Bien, bien: et donc, comment sonne cet engin? Au premier abord, le son est agréable, musical, très varié, mais rien n'indique qu'on a affaire à une machine d'exception. Puis, comme l'appareil est simple, on commence à modifier, programmer ses propres sons, et là, c'est une explosion des sens: grosses nappes analogiques, lead ravageurs, gros stabs, brass, basses rondelettes ou ciselés, sons funky ou plus vintage, modernes façon 80's, FX qui sont des invitations au sampling...Le Jupiter 8 est selon moi le modèle à suivre: il fait tout, il le fait bien (à part les grosses basses à la Moog, mais il sait faire plein d'autres types de basses, par contre), il est facile à programmer, c'est un synthé vraiment fait pour cela, simple, accessible, archi-logique. Le son au chaud, évolutif, vivant. Le mode Layer, l'Unison permettent des choses très vastes pour un synthé analogique. S'il devait se distinguer de mes autres synthés, je dirais qu'il a un côté violent et sans concession: les sons sont des uppercuts. Quand on est aux commandes, on a une impression de puissance, un peu comme le pilote d'un avion de combat! C'est vraiment un instrument qui procure un plaisir inoui et donne confiance au musicien!

Enfin, il est fiable, n'a pas besoin d'être mis en chauffe pendant 20 minutes pour sonner juste (malgré l'important dégagement de chaleur du gros dissipateur à l'arrière).

Tout le monde n'aime pas le Jupiter 8. Certains lui reprochent de sonner un peu droit comme un "i", d'être certes polyvalent sans être le meilleur sur un type de sons en particulier. Ce sont des critiques compréhensibles, qu'il faut entendre. J'ai des visiteurs qui ont été déçus en l'essayant. Donc mon avis ne vaut sûrement pas parole d'évangile. Mais je ne peux pas dire autre chose à propos de ce synthé que la chose suivante: je suis totalement conquis pas le son, la philosophie, le look, la subtilité beaucoup plus grande qu'il n'y paraît, en particulier dans la section oscillateurs, les possibilités étendues. Si je ne devais garder qu'un synthétiseur parmi tous ceux que j'ai, celui-ci serait probablement le vainqueur de cette chaise musicale impitoyable.
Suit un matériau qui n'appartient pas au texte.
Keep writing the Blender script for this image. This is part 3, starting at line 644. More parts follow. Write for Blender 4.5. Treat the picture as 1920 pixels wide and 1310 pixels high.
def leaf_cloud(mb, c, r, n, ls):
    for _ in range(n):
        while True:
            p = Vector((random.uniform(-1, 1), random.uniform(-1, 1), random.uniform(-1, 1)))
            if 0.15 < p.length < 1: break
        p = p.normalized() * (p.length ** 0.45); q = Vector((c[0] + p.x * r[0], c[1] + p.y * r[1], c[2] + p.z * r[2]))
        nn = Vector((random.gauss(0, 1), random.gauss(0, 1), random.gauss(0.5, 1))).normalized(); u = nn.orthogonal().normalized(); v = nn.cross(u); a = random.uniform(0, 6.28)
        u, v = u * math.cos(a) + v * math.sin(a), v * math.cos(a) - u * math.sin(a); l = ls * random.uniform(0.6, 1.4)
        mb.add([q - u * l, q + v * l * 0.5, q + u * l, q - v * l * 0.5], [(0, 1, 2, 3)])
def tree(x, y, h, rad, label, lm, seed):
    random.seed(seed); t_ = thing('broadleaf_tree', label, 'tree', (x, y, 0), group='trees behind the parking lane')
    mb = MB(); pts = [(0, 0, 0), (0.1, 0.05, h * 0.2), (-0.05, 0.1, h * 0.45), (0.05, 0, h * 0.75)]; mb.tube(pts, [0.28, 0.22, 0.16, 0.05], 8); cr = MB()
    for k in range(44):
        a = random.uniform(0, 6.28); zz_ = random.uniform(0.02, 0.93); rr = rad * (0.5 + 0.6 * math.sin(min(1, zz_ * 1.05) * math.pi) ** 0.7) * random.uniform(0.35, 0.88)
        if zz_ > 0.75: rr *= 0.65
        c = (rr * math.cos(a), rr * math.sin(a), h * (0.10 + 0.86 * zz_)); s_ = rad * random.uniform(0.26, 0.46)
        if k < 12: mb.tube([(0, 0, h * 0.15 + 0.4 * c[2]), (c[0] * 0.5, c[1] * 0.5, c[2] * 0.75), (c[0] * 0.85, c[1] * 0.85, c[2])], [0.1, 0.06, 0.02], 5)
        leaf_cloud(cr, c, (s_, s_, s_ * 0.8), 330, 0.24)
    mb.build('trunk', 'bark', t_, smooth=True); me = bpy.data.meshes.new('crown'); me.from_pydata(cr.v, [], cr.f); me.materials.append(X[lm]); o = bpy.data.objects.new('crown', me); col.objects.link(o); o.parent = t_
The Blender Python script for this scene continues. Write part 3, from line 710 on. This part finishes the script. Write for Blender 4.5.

Reste le prix à payer pour cela. C'est un sacrifice important. Cela le vaut-il? J'ai répondu à la question en acquérant ce synthé il y a plus d'un an maintenant. Je ne le regrette pas, car il y a encore un bon cran qualitatif entre les superbes DSI Prophet 6 (dont le JP8 serait le plus proche), OB6 que je possède également et ce vaisseau amiral: le Jupiter 8 est encore, en particulier pour sa section oscillateurs, son portamento polyphonique et son mode dual (split/layer), un bon cran au-dessus aussi bien en termes de fonctionnalités que de qualité sonore. L'avenir nous dira si des marques parviendront à produire des analogiques d'exception comme celui-ci: jusqu'ici, on n'y est pas encore tout à fait, même si on s'en rapproche un peu plus chaque année.